Fantasy #94, August 2023

Fantasy #94, August 2023

“Voices of Kings” by Joshua Lim

“My Dear, My Love” by Davida Kilgore

“The Runners” by B. Pladek

“Bari and the Resurrection Flower” by Hana Lee

Reviewed by Mike Bickerdike

“Voices of Kings” by Joshua Lim is a flash fiction animal fable, bearing close similarity to Kipling’s children’s tales of how animals came to be as they are. Of course, inviting comparison with Kipling is a bold move with a slim chance of success, though it’s a passable read for flash fiction.

“My Dear, My Love” by Davida Kilgore is idiosyncratically written, especially at the start. Indeed, the second and third sentences contain thirteen commas between them—an affectation that doesn’t make it good prose. Indeed, the writing in general strives too overtly for artfulness, being littered with a plethora of similes and metaphors. The tale is of a black woman, Medea—of whom we are given a lengthy, metaphoric picture of each of her features—and her tumultuous married life. Narrated by a female childhood friend who harbours unrequited lesbian love for Medea, the tale recounts moments of life that they share and, ultimately, the fate of Medea’s cheating husband. The fantasy elements of this magical realism story are rather slight, and whether it would have very broad appeal is uncertain.

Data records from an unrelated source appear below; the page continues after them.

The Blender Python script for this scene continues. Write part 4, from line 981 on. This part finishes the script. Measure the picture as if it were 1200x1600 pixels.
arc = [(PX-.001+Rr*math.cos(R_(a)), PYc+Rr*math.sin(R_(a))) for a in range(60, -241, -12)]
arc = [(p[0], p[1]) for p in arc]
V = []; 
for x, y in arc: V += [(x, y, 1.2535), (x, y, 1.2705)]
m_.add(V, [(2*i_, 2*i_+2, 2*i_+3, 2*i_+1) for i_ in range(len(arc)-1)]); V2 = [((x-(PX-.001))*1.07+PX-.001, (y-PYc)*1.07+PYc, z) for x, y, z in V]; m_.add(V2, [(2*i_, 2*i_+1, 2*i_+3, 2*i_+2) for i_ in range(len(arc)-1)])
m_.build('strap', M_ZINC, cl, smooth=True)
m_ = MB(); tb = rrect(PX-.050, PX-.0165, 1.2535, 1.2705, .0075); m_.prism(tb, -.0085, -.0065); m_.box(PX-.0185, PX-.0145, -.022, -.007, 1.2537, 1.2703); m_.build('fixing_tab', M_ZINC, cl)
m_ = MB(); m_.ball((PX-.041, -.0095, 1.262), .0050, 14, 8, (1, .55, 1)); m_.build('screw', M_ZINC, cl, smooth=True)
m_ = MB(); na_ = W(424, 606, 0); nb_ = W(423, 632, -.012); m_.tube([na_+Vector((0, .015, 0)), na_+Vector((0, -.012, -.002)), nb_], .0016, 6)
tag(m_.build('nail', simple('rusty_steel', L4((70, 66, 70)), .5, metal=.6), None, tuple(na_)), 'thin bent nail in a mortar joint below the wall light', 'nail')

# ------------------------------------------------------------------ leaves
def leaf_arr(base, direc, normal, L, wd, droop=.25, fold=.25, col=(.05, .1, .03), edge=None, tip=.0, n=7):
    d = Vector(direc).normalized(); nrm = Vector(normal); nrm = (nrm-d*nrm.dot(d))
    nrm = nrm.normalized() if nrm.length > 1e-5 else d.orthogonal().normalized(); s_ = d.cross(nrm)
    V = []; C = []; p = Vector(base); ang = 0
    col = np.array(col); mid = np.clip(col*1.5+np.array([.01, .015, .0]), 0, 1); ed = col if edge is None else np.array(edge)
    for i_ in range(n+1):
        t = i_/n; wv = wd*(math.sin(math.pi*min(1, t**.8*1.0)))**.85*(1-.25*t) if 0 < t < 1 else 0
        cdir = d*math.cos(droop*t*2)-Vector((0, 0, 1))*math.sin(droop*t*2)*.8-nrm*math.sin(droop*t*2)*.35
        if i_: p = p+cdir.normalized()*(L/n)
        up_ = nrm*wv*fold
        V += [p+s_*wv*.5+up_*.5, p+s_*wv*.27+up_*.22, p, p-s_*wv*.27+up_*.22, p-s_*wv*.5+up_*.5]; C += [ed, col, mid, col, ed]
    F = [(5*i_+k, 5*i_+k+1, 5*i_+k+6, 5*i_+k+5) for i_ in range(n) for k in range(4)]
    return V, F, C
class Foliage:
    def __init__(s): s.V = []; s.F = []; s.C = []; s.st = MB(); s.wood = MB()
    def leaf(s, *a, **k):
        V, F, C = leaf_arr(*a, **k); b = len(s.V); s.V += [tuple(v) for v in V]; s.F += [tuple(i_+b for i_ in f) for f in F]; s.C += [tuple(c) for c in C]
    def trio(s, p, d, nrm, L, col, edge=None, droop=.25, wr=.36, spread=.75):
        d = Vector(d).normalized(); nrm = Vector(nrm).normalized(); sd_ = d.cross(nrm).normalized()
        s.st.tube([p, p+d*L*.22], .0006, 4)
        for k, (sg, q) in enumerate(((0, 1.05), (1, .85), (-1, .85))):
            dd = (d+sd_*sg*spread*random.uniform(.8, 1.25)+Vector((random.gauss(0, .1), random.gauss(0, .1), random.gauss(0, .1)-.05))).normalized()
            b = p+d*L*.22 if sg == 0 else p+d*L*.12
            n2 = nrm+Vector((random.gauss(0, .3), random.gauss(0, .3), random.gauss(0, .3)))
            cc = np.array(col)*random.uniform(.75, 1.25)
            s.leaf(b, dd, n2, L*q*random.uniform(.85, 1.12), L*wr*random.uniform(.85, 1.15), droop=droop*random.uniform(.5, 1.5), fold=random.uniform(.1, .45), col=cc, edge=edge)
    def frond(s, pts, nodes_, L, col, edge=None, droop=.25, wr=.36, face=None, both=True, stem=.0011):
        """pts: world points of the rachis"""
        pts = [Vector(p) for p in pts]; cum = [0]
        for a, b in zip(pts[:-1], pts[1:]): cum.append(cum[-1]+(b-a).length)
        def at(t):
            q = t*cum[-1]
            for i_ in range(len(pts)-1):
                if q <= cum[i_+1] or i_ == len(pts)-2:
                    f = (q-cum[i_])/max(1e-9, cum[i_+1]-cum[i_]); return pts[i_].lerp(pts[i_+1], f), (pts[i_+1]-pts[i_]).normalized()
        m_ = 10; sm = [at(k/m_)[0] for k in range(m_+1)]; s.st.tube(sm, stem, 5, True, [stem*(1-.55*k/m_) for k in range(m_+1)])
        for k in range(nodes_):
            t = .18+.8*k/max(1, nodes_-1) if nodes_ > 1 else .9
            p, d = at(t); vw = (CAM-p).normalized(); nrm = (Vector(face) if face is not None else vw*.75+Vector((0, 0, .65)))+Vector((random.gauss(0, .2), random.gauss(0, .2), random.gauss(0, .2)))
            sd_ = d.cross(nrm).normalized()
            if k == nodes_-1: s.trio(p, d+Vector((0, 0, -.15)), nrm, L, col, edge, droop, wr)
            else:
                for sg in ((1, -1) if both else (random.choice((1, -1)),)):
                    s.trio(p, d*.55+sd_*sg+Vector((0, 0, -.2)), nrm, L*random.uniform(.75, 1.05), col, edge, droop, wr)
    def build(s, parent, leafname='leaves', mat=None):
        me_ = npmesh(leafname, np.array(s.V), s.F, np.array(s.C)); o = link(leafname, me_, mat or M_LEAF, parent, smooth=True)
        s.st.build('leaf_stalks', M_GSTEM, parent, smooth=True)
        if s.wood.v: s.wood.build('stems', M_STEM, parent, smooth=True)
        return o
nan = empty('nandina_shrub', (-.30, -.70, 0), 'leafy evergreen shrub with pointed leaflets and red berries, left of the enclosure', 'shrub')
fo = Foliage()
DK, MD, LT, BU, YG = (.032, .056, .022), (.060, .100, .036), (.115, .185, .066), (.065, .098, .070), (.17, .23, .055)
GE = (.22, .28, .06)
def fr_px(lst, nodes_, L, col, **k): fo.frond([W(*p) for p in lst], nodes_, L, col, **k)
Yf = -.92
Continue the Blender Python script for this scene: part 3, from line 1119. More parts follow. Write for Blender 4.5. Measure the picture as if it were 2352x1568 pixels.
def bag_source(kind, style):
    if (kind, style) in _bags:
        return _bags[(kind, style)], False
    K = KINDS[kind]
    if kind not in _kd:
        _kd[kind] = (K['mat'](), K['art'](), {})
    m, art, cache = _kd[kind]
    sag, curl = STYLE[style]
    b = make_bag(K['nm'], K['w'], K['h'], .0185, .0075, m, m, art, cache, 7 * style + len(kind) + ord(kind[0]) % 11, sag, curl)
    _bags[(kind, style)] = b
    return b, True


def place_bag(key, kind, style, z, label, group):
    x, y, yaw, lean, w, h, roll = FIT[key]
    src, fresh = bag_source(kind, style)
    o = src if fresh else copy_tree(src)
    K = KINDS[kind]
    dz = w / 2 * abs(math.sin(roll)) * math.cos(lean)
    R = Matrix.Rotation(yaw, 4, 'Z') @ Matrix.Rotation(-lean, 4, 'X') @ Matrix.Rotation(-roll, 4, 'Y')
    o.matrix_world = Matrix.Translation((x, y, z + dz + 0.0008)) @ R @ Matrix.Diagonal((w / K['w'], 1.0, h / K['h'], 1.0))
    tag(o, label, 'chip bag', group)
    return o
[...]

“The Runners” by B. Pladek—a piece of flash fiction—is rather better. Well composed, this short tale explores the relationship of a couple; the man wishes to have children, while the woman does not. The woman takes up running and on her runs she sees Pan, the god of spring and fertility, who runs past her, providing a nice metaphor for her situation. If her visions of Pan are merely that, then this could be viewed as a non-genre short story, though a perfectly good one.

“Bari and the Resurrection Flower” by Hana Lee is a short story associated with gender identity and as such it is very much ‘of its time’. However, other than meeting the zeitgeist, it doesn’t offer an awful lot to engage the reader. As a non-binary child, Bari was discarded to die in the forests when her parents, the king and queen, saw their newborn baby was not a boy (but not a girl either apparently, as they raised seven girls). Bari survived, however, and the tale picks up when one of Bari’s sisters enters the forest to seek help in saving their poisoned parents. For those with an interest in, or association with, non-binary gender identity this construction may well have appeal. However, it’s perhaps likely to lose those readers with whom it will have little resonance before the story picks up somewhat once Bari travels to the underworld.